Dan Fletcher in Time seems to support this theory, positing that stores like Urban Outfitters have mass-produced hipster chic, merging hipsterdom with parts of mainstream culture, thus overshadowing its originators' still-strong alternative art and music scene. According to Fletcher, "Hipsters manage to attract a loathing unique in its intensity. Critics have described the loosely defined group as smug, full of contradictions and, ultimately, the dead end of Western civilization."

Elise Thompson, an editor for the LA blog LAist argues that "people who came of age in the 70s and 80s punk rock movement seem to universally hate 'hipsters'", which she defines as people wearing "expensive 'alternative' fashion[s]", going to the "latest, coolest, hippest bar...[and] listen[ing] to the latest, coolest, hippest band". Thompson argues that hipsters "don't seem to subscribe to any particular philosophy ... [or] ... particular genre of music". Instead, she argues that they are "soldiers of fortune of style" who take up whatever is popular and in style, "appropriat[ing] the style[s]" of past countercultural movements such as punk, while "discard[ing] everything that the style stood for".

Drawing from Pierre Bourdieu's work and Thomas Frank's theories of co-optation, Zeynep Arsel and Craig Thompson argue that in order to segment and co-opt the indie marketplace, mass media and marketers have engaged in commercial "mythmaking" and contributed to the formation of the contemporary discourse about hipsters.
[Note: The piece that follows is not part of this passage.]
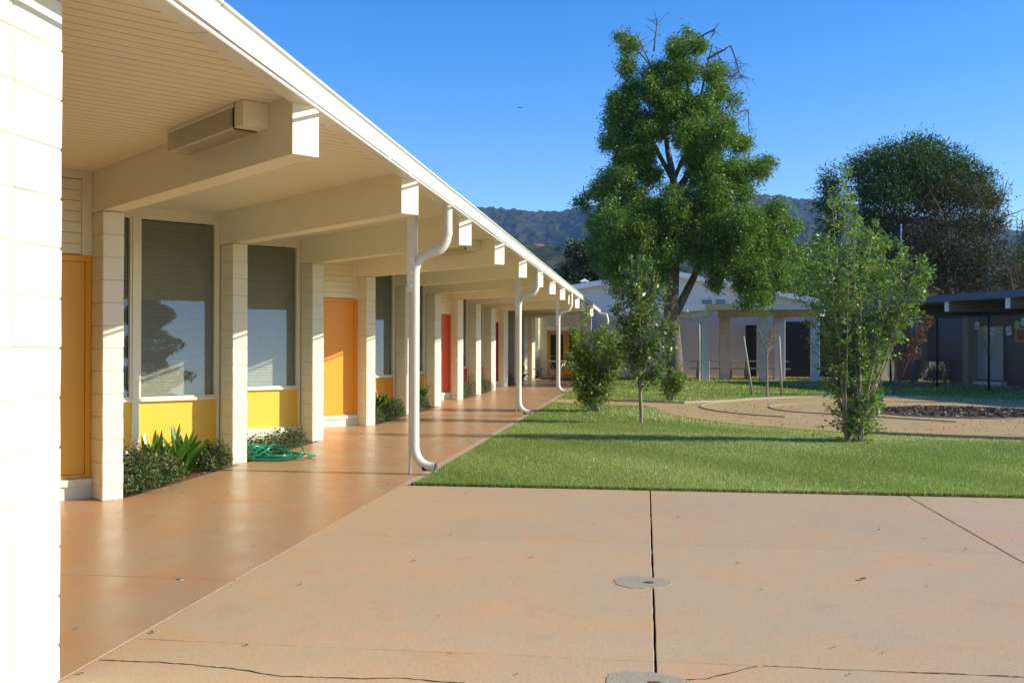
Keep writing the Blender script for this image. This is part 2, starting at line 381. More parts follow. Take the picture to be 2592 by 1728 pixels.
def window(cw, sr, w, z0, z1, parent, simple=False):
    """jalousie unit: right edge at s=sr, width w"""
    f = MB(); t = .022
    csbox(f, cw-.03, cw+.035, sr-w, sr-w+t, z0, z1); csbox(f, cw-.03, cw+.035, sr-t, sr, z0, z1)
    csbox(f, cw-.029, cw+.034, sr-w+t, sr-t, z1-t, z1); csbox(f, cw-.029, cw+.034, sr-w+t, sr-t, z0, z0+t)
    W_ = f.build('window', M['trim'], parent)
    sl = MB(); csbox(sl, cw-.02, cw+.062, sr-w-.004, sr+.004, z0-.032, z0-.001); sl.build('window_sill', M['trim'], W_)
    o0 = worldloc(W_); nn = int((z1-z0-2*t)/.1); ma, mb_ = louvre_mesh(w-2*t-.006, .0125), louvre_mesh(w-2*t-.006, .0035)
    p = P(cw+.004, sr-w+t+.003)
    for j in range(nn):
        link('glass_pane', mb_ if j < 11 else ma, W_, (p.x-o0.x, p.y-o0.y, z0+t+.1*(j+.5)-o0.z))
    bl = MB(); z = z0+.03
    while z < z1-.03:
        a = [P(cw-.055, sr-w+t), P(cw-.073, sr-w+t), P(cw-.073, sr-t), P(cw-.055, sr-t)]
        bl.add([(a[0].x, a[0].y, z), (a[1].x, a[1].y, z+.021), (a[2].x, a[2].y, z+.021), (a[3].x, a[3].y, z)], [(0, 1, 2, 3)]); z += .0225
    b = bl.build('blind', M['blind'], W_); b['kind'] = 'stuff'
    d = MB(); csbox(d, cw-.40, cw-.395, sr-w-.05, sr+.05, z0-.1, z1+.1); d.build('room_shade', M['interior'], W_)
    return W_
for k in range(0, NB+1):
    kind, colr = BT[k]; cL = cF(k)-WL; s1 = sF(k)-.001; s0 = sF(k-1)+WR+.001
    if kind == 'window':
        cw = cL-.10; wl2 = s1-s0
        units = [(s1-.032, .92), (s1-1.032, wl2-1.032-.02)]
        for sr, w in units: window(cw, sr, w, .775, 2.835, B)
        t = MB(); csbox(t, cw-.045, cw+.045, s1-.031, s1-.0005, .16, 2.835)
        csbox(t, cw-.045, cw+.05, s1-1.030, s1-.954, .16, 2.835)
        csbox(t, cw-.045, cw+.045, s0+.0005, s0+.019, .16, 2.835)
        csbox(t, cw-.045, cw+.030, s0+.0005, s1-.0005, 2.8355, 2.868); csbox(t, cw-.045, cw+.045, s0+.0005, s1-.0005, 2.8685, ZS-.0005)
        t.build('window_trim', M['trim'], B)
        pn = MB(); csbox(pn, cw-.03, cw+.018, s1-.953, s1-.032, .20, .742); pn.build('panel', M[colr], B)
        pn = MB(); csbox(pn, cw-.03, cw+.018, s0+.02, s1-1.031, .20, .742); pn.build('panel', M[colr], B)
        lg = MB(); csbox(lg, cw-.04, cw+.075, s0+.001, s1, .155, .198); csbox(lg, cw-.04, cw+.11, s0+.001, s1, .085, .152); csbox(lg, cw-.04, cw+.09, s0+.001, s1, -.1, .083)
        lg.build('ledge', M['block'], B)
        bk = MB(); csbox(bk, cw-.10, cw-.047, s0, s1, .0, .74); bk.build('wall', M['paint'], B); bk = MB(); csbox(bk, cw-.10, cw-.047, s0, s1, 2.83, ZS-.001); bk.build('wall', M['paint'], B)
    else:
        cw = cL
        d = MB(); csbox(d, cw-.07, cw-.02, s1-1.07, s1-.053, .215, 2.13)
        D_ = d.build('door', M[colr], B)
        fr = MB(); csbox(fr, cw-.08, cw, s1-.05, s1, .18, 2.19); csbox(fr, cw-.08, cw, s1-1.12, s1-1.072, .18, 2.19)
        csbox(fr, cw-.08, cw-.001, s1-1.071, s1-.051, 2.133, 2.19); csbox(fr, cw-.08, cw-.001, s1-1.071, s1-.051, .18, .212); fr.build('door_frame', M[colr], D_)
        kn = MB(); a = P(cw-.02, s1-.98); b = P(cw+.03, s1-.98); kn.tube([(a.x, a.y, 1.1), (b.x, b.y, 1.1)], .025, 10); kn.build('door_handle', M['steel'], D_)
        t = MB(); csbox(t, cw-.08, cw+.012, s1-.088, s1, 2.192, ZS-.001); csbox(t, cw-.08, cw+.011, s0, s1-.089, 2.878, ZS-.001); csbox(t, cw-.08, cw+.012, s0, s1-1.121, .18, 2.876)
        t.build('door_trim', M['paint'], B)
        for j in range(7):
            z = 2.20+j*.0965
            sb = MB(); csbox(sb, cw-.07, cw-.012-.004*(j % 2), s1-1.12, s1-.089, z, z+.092); sb.build('siding_board', M['paint'], B)
        sb = MB(); csbox(sb, cw-.09, cw-.03, s1-1.119, s1-.0885, 2.191, 2.877); sb.build('wall', M['gap_shade'], B)
        lg = MB(); csbox(lg, cw-.08, cw+.045, s0+.001, s1, .118, .178); csbox(lg, cw-.08, cw+.020, s0+.001, s1, -.1, .114); lg.build('threshold', M['block'], B)
# inner mass that stops light from behind
mb = MB(); mb.prism([(-14, -3), (-8.6, -3), (-8.6, 46), (-14, 46)], -.1, ZS); mb.build('rear_wall', M['paint'], B)

# ---- perforated light fixtures on beams
def fixture(k):
    c0, c1 = cF(k)+1.93, cF(k)+3.02; s1 = sF(k)-.001; s0 = s1-.185; z0, z1 = 2.775, 2.943
    mb = MB(); csbox(mb, c1-.016, c1+.11, s0+.01, s1, z0+.008, z1-.001)
    csbox(mb, c0, c1-.017, s0, s0+.004, z1-.03, z1); csbox(mb, c0, c1-.017, s0, s0+.004, z0-.002, z0+.01)
    csbox(mb, c0-.006, c0-.001, s0, s1, z0, z1); csbox(mb, c0, c1-.017, s1-.012, s1, z0, z0+.012)
    csbox(mb, c0+.05, c1-.08, s1-.06, s1-.01, z0+.04, z1-.005) if 0 else None
    f = mb.build('light_fixture', M['paint'], B)
    tr = MB(); csbox(tr, c0+.004, c1-.02, s0+.05, s1-.013, z0+.03, z1-.003); tr.build('shade_backing', M['gap_shade'], f)  # dark plate added behind the cover, its colour stands in for shade in the holes
    def lattice(face):
        mb = MB(); pit = .0155; w = .0031; L_ = c1-.02-c0; Hh = (z1-.032-z0-.012) if face == 'v' else (s1-s0-.014)
        for sgn in (1, -1):
            q = -Hh
            while q < L_:
                a0 = max(q, 0); a1 = min(q+Hh, L_)
                if a1 > a0+.002:
                    t0, t1 = (a0-q), (a1-q)
                    if sgn < 0: t0, t1 = Hh-t0, Hh-t1
                    pts = []
                    for (aa, tt) in ((a0, t0), (a1, t1)):
                        for dw in (-w, w):
                            if face == 'v': p = P(c0+min(max(aa+dw, 0), L_), s0); pts.append((p.x, p.y, z0+.01+tt))
                            else: p = P(c0+min(max(aa+dw, 0), L_), s0+.003+tt); pts.append((p.x, p.y, z0))
                    mb.add(pts, [(0, 1, 3, 2)])
                q += pit
        return mb
    lt = lattice('v'); l2 = lattice('h'); lt.add(l2.v, l2.f)
    o = lt.build('perforated_cover', M['paint'], f); o['kind'] = 'stuff'
for k in (0, 3, 6): fixture(k)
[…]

They substantiate this argument using a historical discourse analysis of the term and its use in the popular culture, based on Arsel's dissertation that was published in 2007. Their claim is that the contemporary depiction of hipster is generated through mass media narratives with different commercial and ideological interests. In other words, hipster is less of an objective category, and more of a culturally- and ideologically-shaped and mass-mediated modern mythology that appropriates the indie consumption field and eventually turns into a form of stigma. Arsel and Thompson also interview participants of the indie culture (DJs, designers, writers) to better understand how they feel about being labeled as one. Their findings demonstrate three strategies for dissociation from the hipster stereotype: aesthetic discrimination, symbolic demarcation, and proclaiming sovereignty. These strategies, empowered by one's status in the indie field (or their cultural capital) enable these individuals to defend their field dependent cultural investments and tastes from devaluing hipster mythology.

Arsel and Thompson's work seeks to explain why people who are ostensibly fitting the hipster stereotype profusely deny being one: they argue that hipster mythology devalues their tastes and interests and thus they have to socially distinguish themselves from this cultural category and defend their tastes from devaluation. To succeed in denying being a hipster, while looking, acting, and consuming like one, Arsel and Thompson suggest that these individuals demythologize their existing consumption practices by engaging in rhetorics and practices that symbolically differentiate their actions from the hipster stigma.

Mark Greif, a founder of n+1 and an Assistant Professor at The New School, in a New York Times editorial, states that "hipster" is often used by youth from disparate economic backgrounds to jockey for social position. He questions the contradictory nature of the label, and the way that no one thinks of themselves as a hipster: "Paradoxically, those who used the insult were themselves often said to resemble hipsters — they wore the skinny jeans and big eyeglasses, gathered in tiny enclaves in big cities, and looked down on mainstream fashions and 'tourists.'" He believes the much-cited difficulty in analyzing the term stems from the fact that any attempt to do so provokes universal anxiety, since it "calls everyone's bluff". Like Arsel and Thompson, he draws from La Distinction by Pierre Bourdieu to conclude:

You can see how hipster neighborhoods are crossroads where young people from different origins, all crammed together, jockey for social gain. One hipster subgroup's strategy is to disparage others as "liberal arts college grads with too much time on their hands"; the attack is leveled at the children of the upper middle class who move to cities after college with hopes of working in the "creative professions". These hipsters are instantly declassed, reservoired in abject internships and ignored in the urban hierarchy — but able to use college-taught skills of classification, collection and appreciation to generate a superior body of cultural "cool".

They, in turn, may malign the "trust fund hipsters". This challenges the philistine wealthy who, possessed of money but not the nose for culture, convert real capital into "cultural capital" (Bourdieu's most famous coinage), acquiring subculture as if it were ready-to-wear. (Think of Paris Hilton in her trucker hat.) Both groups, meanwhile, look down on the couch-surfing, old-clothes-wearing hipsters who seem most authentic but are also often the most socially precarious — the lower-middle-class young, moving up through style, but with no backstop of parental culture or family capital. They are the bartenders and boutique clerks who wait on their well-to-do peers and wealthy tourists. Only on the basis of their cool clothes can they be "superior": hipster knowledge compensates for economic immobility.

Greif's efforts puts the term "hipster" into a socioeconomic framework rooted in the petite bourgeois tendencies of a youth generation unsure of their future social status. The cultural trend is indicative of a social structure with heightened economic anxiety and lessened class mobility.